040 – The political prisoner Harry Naujoks on pointless labour

I was told that I was being assigned as a newcomer to the forest unit and so that afternoon I set off for work with 25 to 30 other prisoners. Our job was to level off a piece of woodland that had been cleared. We had to pull out tree stumps and move great piles of earth. An SS vehicle park was going to be laid there. The work was heavy and I was not accustomed to it […]. There was no chance to take a breather […].
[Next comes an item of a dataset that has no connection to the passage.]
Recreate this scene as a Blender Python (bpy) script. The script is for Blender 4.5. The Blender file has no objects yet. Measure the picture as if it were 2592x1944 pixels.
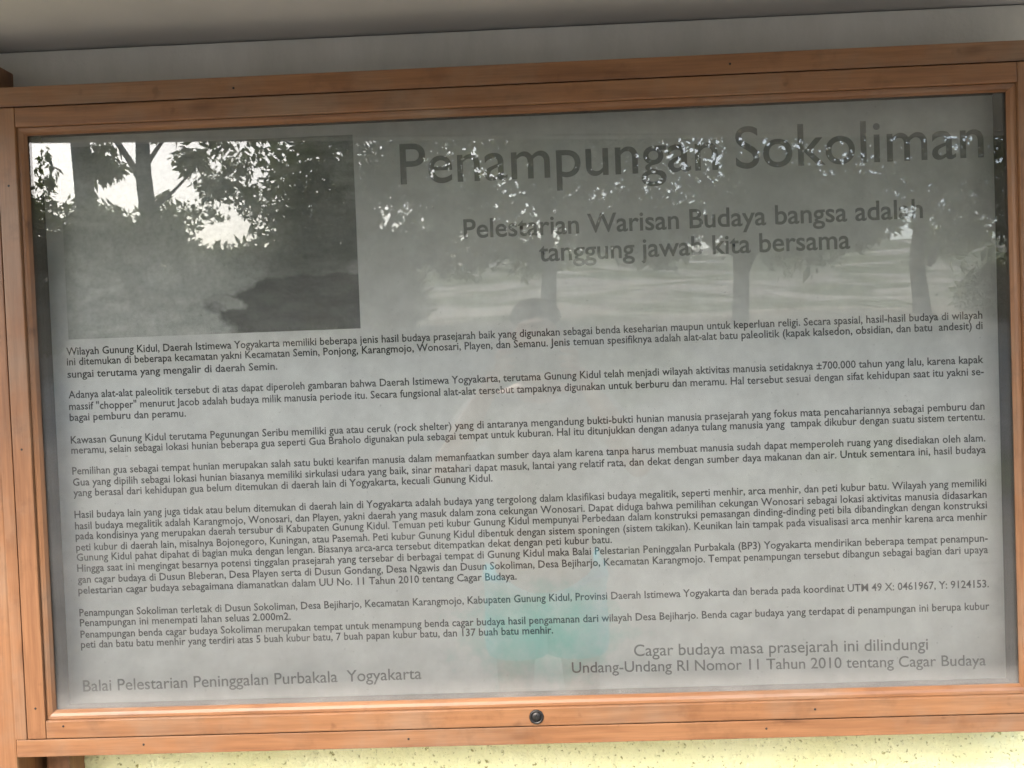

Our noses, mouths and ears were full of sand

Suddenly an SS man came up to our unit. With his arms akimbo he said: “Now I’ll show you what it means to work!”. Then louder: “Dig to the count! One – two! One – two!”. Before anyone realised what was happening he was charging about in a fury, kicking and punching us. Then the command: “Spades up – spades down! Spades up – spades down!” We were all exhausted by the time he gave the order “Attention” and we could pause for a moment. “I repeat, dig to the count!” he said in an exaggeratedly quiet voice and then, “One – two! One – two!”. The commands began slowly and then got faster. Each of us dug away wherever he happened to be standing. The work we had done thus far was destroyed for no reason. The whole site turned into a mass of craters. […] The furious pace of work made sand fly in our faces and course down our bodies. Our noses, mouths and ears were full of sand. We were simply robots reacting mechanically to the counting. […]

That was my first day’s work. We worked for half a day and everything we achieved we were forced to destroy on the whim of an SS man. Could the same happen tomorrow? “Of course”, said my fellow prisoners, who had been there for longer.